From: BONOFIGLIO ADELE (adele.bonofiglio@beniculturali.it)
To: dcsaki@yahoo.com
Cc: ufficio relazioni con il pubblico (urp@beniculturali.it)

Dear Professor Luciana Cuppo,

Unfortunately, I have no significant updates subsequent to the inspection done jointly to the above-referenced site, about which I would have indeed informed you in a timely manner.
Archival research done by me at the Archivio di Stato of Catanzaro did not yield positive results. At the present state of knowledge, the only things left are place-names and the presumed identification of the places, yet not corroborated by irrefutable archaeological evidence, as also inferred in the course of the inspection.
I hope, instead, that your studies may provide the scientific community with important results in the matter.
Kind regards
Adele Bonofiglio

This is the original text:

From: Bonofiglio Adele (adele.bonofiglio@beniculturali.it
To: dcsaki@yahoo.com
Cc: Ufficio relazioni con il pubblico (urp@beni.culturali.it)

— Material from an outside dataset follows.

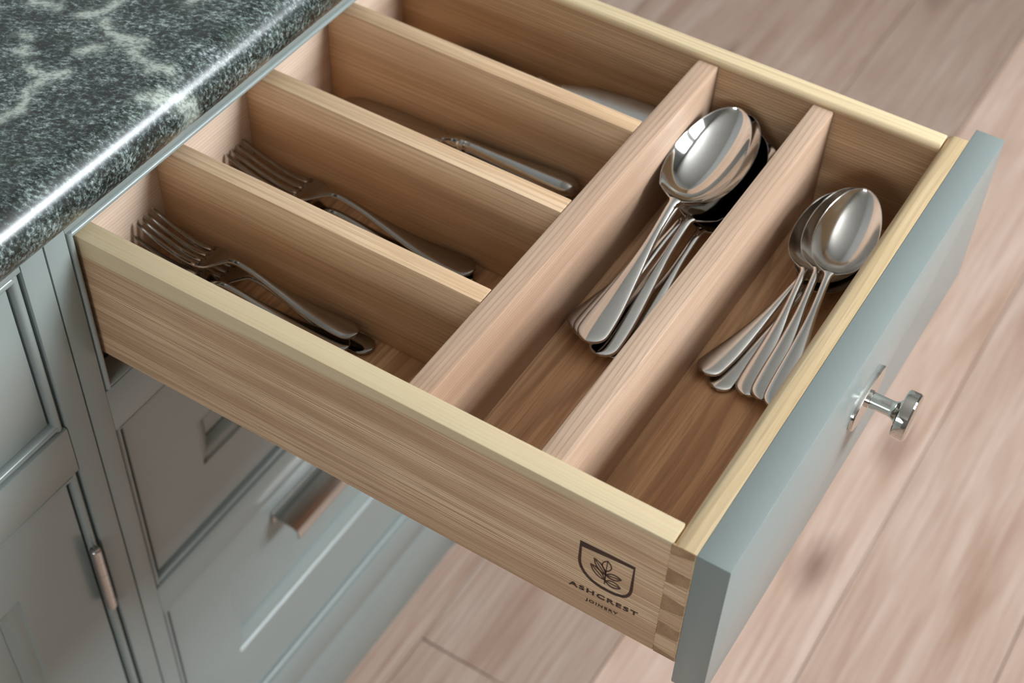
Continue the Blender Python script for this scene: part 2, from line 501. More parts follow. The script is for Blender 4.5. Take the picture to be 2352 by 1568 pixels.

Gentile Prof.ssa Luciana Cuppo,
purtroppo non ho aggiornamenti significativi successivi
al sopralluogo svolto congiuntamente sul sito in oggetto,
di cui peraltro l'avrei tempestivamente informata.
Le ricerche archivistiche da me svolte presso l'Archivio di
Stato di Catanzaro non hanno dato esito positivo.
Allo stato delle nostre conoscenze rimane solo la toponomastica
e il presunto riconoscimento dei luoghi non avvalorato però da evidenze
archeologiche inconfutabili, come del resto dedotto nel corso del
Spero che i suoi studi possano fornire, invece, alla comunità scientifica
importanti risultati in merito.
Distinti saluti
Adele Bonofiglio

The Soprintendenza of Calabria has a long and undistinguished record of not seeing, not hearing, and not talking - and, we might add, of not reading the basic historical records.